2012/11/12 Nathaniel Smith <njs@pobox.com>
On Mon, Nov 12, 2012 at 8:54 PM, Matthew Brett <matthew.brett@gmail.com> wrote:
> Hi,
>
> I wanted to check that everyone knows about and is happy with the
> scalar casting changes from 1.6.0.
>
> Specifically, the rules for (array, scalar) casting have changed such
> that the resulting dtype depends on the _value_ of the scalar.
>
> Mark W has documented these changes here:
>
> http://docs.scipy.org/doc/numpy/reference/ufuncs.html#casting-rules
> http://docs.scipy.org/doc/numpy/reference/generated/numpy.result_type.html
> http://docs.scipy.org/doc/numpy/reference/generated/numpy.promote_types.html
>
> Specifically, as of 1.6.0:
>
> In [19]: arr = np.array([1.], dtype=np.float32)
>
> In [20]: (arr + (2**16-1)).dtype
> Out[20]: dtype('float32')
>
> In [21]: (arr + (2**16)).dtype
> Out[21]: dtype('float64')
>
> In [25]: arr = np.array([1.], dtype=np.int8)
>
> In [26]: (arr + 127).dtype
> Out[26]: dtype('int8')
>
> In [27]: (arr + 128).dtype
> Out[27]: dtype('int16')
>
> There's discussion about the changes here:
>
> http://mail.scipy.org/pipermail/numpy-discussion/2011-September/058563.html
> http://mail.scipy.org/pipermail/numpy-discussion/2011-March/055156.html
> http://mail.scipy.org/pipermail/numpy-discussion/2012-February/060381.html
>
> It seems to me that this change is hard to explain, and does what you
> want only some of the time, making it a false friend.

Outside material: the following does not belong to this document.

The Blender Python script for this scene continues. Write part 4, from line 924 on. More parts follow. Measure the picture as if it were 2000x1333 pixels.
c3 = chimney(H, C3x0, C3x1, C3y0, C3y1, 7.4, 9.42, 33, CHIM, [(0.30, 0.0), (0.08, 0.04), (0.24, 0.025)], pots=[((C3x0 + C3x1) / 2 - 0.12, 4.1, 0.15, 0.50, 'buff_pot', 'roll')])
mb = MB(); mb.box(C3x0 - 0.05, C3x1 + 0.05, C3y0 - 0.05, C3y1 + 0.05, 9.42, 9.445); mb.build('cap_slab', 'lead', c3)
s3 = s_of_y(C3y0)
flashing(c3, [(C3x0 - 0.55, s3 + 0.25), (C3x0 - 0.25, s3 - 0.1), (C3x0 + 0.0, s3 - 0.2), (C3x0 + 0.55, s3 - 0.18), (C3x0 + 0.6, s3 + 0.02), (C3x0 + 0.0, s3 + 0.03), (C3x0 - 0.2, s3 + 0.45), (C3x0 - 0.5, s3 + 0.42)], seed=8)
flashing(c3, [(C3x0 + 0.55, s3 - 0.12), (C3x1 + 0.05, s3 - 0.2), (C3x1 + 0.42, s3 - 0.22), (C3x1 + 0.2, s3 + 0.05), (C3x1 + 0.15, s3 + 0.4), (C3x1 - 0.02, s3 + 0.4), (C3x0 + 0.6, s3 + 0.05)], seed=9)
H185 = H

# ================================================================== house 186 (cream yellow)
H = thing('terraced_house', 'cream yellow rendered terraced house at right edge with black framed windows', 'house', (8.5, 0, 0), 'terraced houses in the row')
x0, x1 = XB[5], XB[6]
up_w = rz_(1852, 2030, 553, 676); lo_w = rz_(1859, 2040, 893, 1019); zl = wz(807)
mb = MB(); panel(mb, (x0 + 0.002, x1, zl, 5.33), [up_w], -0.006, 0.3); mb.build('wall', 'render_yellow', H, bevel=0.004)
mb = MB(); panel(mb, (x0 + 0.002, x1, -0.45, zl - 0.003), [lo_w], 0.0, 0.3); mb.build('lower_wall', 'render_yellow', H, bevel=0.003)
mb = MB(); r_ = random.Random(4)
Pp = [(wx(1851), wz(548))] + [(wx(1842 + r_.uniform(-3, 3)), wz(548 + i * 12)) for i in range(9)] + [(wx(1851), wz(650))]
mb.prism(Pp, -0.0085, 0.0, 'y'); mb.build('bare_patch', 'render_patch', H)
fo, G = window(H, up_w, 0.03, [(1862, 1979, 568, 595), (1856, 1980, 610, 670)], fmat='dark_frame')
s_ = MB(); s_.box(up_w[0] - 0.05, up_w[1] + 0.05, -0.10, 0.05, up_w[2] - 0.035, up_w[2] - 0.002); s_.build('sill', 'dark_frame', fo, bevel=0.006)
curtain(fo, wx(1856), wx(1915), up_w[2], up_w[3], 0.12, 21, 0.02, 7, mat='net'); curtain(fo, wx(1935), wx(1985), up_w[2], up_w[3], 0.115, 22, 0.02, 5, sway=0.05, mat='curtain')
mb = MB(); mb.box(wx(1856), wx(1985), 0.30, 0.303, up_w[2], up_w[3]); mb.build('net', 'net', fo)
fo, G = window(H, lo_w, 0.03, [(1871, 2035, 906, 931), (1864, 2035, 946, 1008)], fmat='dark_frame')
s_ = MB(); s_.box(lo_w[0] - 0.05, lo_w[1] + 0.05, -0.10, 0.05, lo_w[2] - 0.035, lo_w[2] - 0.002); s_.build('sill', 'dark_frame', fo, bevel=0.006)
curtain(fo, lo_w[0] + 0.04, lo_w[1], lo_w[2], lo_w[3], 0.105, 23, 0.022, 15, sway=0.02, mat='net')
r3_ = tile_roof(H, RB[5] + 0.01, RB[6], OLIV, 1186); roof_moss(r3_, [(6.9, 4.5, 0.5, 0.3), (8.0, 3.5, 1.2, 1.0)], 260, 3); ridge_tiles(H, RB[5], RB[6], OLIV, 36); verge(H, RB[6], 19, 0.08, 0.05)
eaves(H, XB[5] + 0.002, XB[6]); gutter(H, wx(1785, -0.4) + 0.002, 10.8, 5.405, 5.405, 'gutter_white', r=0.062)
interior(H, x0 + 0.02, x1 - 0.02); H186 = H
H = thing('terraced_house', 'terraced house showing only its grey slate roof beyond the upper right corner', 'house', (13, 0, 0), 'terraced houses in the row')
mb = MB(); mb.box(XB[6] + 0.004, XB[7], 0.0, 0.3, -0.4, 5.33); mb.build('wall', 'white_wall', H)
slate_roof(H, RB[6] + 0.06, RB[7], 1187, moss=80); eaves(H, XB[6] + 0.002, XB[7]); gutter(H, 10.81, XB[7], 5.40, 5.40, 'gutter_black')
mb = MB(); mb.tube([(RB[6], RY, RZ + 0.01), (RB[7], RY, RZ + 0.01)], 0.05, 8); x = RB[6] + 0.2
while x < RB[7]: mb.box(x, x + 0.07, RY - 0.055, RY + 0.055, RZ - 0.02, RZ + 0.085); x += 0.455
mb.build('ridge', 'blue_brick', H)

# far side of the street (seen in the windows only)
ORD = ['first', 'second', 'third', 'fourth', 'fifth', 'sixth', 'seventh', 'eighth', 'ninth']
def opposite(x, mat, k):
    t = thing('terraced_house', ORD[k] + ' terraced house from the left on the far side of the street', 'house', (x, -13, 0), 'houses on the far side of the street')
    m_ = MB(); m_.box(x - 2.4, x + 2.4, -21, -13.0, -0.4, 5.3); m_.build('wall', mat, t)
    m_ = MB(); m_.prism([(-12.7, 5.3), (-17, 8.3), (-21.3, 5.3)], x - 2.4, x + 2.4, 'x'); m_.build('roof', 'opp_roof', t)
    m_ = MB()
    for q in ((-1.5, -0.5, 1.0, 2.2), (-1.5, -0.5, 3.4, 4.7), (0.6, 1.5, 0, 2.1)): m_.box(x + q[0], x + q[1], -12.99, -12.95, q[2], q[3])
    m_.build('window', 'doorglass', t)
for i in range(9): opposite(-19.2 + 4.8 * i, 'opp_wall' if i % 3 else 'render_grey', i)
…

The old behaviour was that in these cases, the scalar was always cast
to the type of the array, right? So
  np.array([1], dtype=np.int8) + 256
returned 1? Is that the behaviour you prefer?

I agree that the 1.6 behaviour is surprising and somewhat
inconsistent. There are many places where you can get an overflow in
numpy, and in all the other cases we just let the overflow happen. And
in fact you can still get an overflow with arr + scalar operations, so
this doesn't really fix anything.

I find the specific handling of unsigned -> signed and float32 ->
float64 upcasting confusing as well. (Sure, 2**16 isn't exactly
representable as a float32, but it doesn't *overflow*, it just gives
you 2.0**16... if I'm using float32 then I presumably don't care that
much about exact representability, so it's surprising that numpy is
working to enforce it, and definitely a separate decision from what to
do about overflow.)

None of those threads seem to really get into the question of what the
best behaviour here *is*, though.

Possibly the most defensible choice is to treat ufunc(arr, scalar)
operations as performing an implicit cast of the scalar to arr's
dtype, and using the standard implicit casting rules -- which I think
means, raising an error if !can_cast(scalar, arr.dtype,
casting="safe")

I like this suggestion. It may break some existing code, but I think it'd be for the best. The current behavior can be very confusing.